Akşener, Gaziantep'te binlerce kişinin katıldığı mitingin ardından Osmaniye'ye geçmek üzere makam aracına giderken şok bir tabloyla karşılaşıyor.. Bakıyor ki, makam aracının bulunduğu cadde belediyenin çöp kamyonlarıyla kapatılmış... Yürüyerek yoluna devam ediyor...

                Kimi, İYİ Partililerden sokaklara, caddelere  afiş asacaklara saldırıyor.

Kimi, önüne çöp kamyonu koyuyor.

Kimi, toplantı yapacağı oteli baskı altına alıp, toplantıyı engelliyor.

                Kimi, bilerek ve isteyerek basına engel koyuyor..

                Söyler misiniz; bu neyin kafası?

                Kısacası muhalefetin ve özellikle de İYİ Parti'nin ortalıkta dolaşması, halktan oy istemesi, fikir beyan etmesi, yasanın verdiği seçme ve seçilme yetkilerini, propaganda yapma hakkını, yasalara uygun kullanması dahi suç olarak görülüyor... Engel üstüne engel konularak, 24 Haziran'a doğru yol alan İYİ Parti, tüm başarısını halkın yaratacağı mucizeye borçlu olacak..

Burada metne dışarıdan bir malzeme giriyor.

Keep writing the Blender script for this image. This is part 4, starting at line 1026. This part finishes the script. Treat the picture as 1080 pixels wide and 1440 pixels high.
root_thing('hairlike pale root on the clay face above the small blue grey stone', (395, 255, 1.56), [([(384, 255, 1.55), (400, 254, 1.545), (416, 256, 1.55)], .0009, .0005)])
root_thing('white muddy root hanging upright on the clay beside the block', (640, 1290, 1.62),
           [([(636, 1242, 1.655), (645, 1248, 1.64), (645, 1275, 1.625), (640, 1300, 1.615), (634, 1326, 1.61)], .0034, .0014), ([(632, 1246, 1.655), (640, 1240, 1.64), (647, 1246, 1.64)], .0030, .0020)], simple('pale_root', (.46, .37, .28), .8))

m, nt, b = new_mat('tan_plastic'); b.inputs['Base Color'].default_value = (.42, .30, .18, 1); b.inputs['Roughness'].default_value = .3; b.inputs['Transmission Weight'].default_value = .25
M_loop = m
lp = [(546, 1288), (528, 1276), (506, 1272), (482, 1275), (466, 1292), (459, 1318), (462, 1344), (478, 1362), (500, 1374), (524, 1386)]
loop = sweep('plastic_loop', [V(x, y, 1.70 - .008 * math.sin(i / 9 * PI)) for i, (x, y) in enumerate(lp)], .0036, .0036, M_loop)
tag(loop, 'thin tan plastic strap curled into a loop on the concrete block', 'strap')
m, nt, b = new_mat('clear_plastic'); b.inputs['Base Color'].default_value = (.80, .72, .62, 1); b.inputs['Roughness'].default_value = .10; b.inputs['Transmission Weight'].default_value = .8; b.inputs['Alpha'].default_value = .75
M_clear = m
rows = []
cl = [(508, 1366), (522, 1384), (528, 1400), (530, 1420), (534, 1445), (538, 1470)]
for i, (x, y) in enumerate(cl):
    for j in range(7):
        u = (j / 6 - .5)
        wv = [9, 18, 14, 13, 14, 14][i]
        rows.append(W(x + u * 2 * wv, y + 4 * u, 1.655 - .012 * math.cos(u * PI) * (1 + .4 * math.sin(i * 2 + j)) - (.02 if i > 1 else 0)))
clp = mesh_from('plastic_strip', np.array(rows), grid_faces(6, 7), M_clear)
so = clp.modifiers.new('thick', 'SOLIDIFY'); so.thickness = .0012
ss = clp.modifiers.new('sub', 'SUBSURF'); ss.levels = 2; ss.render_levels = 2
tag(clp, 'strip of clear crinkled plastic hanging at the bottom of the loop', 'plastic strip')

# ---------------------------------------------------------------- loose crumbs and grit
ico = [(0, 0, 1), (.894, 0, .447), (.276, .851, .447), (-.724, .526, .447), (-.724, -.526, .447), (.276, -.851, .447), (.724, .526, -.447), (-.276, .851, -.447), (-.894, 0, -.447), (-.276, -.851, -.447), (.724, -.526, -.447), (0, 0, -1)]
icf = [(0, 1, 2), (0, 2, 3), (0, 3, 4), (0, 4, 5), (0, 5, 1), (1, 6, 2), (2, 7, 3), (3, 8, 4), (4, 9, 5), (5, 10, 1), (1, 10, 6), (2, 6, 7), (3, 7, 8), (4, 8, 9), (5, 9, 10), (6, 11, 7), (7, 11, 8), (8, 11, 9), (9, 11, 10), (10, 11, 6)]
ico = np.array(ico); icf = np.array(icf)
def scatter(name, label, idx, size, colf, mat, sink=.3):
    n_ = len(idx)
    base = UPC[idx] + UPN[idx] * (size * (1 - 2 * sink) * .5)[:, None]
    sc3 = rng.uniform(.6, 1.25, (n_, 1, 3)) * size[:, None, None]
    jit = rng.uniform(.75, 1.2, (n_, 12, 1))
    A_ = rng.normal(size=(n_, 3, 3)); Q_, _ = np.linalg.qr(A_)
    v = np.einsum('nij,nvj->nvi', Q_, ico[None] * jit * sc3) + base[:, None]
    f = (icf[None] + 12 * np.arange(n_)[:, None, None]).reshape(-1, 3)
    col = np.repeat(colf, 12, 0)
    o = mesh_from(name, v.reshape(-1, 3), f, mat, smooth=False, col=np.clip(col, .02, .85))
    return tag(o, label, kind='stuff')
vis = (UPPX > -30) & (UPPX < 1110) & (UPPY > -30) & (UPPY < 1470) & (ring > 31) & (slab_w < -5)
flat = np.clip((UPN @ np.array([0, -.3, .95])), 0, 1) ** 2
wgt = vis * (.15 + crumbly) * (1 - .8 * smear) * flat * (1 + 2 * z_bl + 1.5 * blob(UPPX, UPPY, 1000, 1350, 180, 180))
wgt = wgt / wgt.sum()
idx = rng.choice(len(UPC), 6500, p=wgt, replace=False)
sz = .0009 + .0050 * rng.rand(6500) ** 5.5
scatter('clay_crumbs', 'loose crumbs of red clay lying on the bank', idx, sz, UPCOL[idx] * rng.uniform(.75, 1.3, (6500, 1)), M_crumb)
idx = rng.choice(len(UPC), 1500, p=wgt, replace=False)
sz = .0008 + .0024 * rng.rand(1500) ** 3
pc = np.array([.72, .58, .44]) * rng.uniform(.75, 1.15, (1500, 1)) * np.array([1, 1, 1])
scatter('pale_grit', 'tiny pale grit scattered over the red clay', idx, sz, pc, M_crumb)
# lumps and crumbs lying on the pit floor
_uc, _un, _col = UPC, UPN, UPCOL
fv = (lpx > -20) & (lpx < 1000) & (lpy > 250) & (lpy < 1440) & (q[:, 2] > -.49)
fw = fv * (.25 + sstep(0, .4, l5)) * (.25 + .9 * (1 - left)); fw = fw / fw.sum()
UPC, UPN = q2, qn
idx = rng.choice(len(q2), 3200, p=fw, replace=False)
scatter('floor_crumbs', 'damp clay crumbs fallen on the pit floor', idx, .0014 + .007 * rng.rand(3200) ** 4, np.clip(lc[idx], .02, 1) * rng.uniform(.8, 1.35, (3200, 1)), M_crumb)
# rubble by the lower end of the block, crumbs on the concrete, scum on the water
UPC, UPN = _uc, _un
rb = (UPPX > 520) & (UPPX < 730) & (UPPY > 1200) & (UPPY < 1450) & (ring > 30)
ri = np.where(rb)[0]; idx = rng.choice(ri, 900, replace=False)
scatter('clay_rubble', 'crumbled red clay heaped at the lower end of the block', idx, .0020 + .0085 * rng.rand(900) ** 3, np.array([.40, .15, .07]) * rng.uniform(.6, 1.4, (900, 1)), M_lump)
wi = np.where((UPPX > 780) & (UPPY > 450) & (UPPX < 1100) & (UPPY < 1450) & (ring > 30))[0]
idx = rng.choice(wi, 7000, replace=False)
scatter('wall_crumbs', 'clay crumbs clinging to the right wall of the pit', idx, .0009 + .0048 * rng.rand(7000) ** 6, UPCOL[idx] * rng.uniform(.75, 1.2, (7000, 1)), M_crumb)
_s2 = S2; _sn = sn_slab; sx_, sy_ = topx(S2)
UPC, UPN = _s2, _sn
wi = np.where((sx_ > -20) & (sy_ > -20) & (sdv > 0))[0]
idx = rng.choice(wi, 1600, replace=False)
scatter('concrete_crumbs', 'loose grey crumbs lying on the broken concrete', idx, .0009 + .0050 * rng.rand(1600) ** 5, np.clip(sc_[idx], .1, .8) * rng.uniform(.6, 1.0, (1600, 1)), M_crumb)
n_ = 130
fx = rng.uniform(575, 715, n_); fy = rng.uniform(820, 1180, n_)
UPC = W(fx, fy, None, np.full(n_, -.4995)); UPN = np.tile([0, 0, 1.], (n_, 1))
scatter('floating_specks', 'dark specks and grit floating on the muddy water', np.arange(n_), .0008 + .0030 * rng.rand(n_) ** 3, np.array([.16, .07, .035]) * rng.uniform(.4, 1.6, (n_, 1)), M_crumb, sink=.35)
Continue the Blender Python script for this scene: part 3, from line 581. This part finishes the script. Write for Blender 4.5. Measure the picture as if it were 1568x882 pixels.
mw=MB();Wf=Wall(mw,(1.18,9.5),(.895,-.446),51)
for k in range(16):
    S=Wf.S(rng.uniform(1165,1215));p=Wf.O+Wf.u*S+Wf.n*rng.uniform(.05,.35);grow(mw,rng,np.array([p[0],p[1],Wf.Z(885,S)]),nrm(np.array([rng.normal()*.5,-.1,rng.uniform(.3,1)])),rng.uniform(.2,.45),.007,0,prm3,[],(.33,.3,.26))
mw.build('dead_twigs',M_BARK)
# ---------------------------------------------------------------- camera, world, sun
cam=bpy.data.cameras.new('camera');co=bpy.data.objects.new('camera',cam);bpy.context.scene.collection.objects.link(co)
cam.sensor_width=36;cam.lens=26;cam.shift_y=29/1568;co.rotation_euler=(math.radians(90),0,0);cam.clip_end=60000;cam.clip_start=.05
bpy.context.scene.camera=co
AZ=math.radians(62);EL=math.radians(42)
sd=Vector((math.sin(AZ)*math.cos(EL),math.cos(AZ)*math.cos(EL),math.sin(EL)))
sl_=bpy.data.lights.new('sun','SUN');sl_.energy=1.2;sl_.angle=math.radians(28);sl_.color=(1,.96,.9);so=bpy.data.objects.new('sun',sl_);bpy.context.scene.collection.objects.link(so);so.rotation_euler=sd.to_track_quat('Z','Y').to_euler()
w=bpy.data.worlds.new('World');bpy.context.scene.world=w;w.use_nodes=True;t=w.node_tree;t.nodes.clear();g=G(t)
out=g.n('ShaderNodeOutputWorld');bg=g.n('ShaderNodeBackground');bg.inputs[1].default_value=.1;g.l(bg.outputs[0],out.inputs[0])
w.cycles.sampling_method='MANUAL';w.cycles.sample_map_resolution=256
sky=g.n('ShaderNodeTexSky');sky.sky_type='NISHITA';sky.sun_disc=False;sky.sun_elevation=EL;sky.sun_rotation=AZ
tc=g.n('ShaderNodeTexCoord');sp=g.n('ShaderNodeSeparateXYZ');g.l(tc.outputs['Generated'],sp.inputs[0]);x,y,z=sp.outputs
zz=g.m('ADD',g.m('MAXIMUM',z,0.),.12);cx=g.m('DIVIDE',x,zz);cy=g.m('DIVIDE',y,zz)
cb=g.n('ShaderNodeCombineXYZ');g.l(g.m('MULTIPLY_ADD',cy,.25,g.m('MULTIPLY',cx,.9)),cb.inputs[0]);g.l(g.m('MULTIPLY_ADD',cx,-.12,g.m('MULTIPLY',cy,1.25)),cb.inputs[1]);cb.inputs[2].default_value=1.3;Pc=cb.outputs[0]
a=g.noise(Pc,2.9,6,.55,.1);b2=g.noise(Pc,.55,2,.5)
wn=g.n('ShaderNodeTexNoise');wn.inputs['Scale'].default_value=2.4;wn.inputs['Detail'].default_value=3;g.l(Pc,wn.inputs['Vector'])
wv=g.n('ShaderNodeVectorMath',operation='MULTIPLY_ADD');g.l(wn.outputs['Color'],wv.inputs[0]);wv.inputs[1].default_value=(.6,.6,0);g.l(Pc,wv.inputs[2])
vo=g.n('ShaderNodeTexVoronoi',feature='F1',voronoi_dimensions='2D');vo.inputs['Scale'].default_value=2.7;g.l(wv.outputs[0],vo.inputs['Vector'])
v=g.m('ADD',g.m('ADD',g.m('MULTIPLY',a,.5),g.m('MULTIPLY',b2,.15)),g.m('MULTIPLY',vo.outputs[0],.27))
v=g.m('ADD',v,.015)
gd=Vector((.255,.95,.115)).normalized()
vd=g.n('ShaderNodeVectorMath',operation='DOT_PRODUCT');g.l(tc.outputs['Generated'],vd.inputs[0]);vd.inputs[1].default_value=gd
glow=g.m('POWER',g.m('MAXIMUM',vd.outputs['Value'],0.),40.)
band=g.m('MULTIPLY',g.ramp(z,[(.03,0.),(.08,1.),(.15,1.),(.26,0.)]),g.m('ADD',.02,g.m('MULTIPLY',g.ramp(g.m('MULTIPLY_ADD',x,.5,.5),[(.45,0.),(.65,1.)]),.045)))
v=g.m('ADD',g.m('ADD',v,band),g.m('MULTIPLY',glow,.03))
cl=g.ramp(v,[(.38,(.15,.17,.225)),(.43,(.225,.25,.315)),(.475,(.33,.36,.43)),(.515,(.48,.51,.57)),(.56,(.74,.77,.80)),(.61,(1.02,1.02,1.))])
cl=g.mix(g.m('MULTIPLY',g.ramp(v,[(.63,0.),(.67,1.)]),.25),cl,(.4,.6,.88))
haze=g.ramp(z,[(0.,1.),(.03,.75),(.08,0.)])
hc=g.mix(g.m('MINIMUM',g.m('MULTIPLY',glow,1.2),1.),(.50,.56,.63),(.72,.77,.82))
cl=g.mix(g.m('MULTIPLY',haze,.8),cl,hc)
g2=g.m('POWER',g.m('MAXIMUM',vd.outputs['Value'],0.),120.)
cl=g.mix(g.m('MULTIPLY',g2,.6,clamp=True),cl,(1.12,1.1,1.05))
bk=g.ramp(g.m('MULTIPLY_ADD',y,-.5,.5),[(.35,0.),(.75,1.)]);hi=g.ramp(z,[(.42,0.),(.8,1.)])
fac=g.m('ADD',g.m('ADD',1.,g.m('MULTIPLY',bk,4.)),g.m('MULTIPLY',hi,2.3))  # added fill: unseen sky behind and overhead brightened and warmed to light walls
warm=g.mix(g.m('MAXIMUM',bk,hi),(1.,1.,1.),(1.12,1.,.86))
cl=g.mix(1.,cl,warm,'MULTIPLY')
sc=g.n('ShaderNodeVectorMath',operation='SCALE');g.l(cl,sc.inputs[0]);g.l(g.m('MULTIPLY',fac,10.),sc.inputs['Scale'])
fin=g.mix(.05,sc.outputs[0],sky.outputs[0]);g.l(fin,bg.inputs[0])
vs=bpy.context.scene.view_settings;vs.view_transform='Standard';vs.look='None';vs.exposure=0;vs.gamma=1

                Bu zihniyet asla demokrasi üretemez.

               Asla adalet üretemez.

                Asla haklara ve hukuka dayalı meşruiyet oluşturamaz.

Çünkü engelleyici ve tahammülsüz. Demokrasiyi içine sindirememiş durumda.

Elinden gelse seçime gerek yok diyecek...

                Bir çeşit Esat rejimi kuracaklar.

                Söylemleri ithamlar üzerine kurulu ve düşmanlık üretiyor...

                Bir de utanmadan "vesayeti kaldırdık" diyorlar. "Darbeleri önledik, demokrasiyi ileri seviyeye taşıyacağız" diyorlar...

Hayır!.. Tam tersine yeni vesayet yarattılar ve demokrasiye hiç mi hiç tahammül edemiyorlar.. Demokrasinin hoşgörü sınırını aştılar.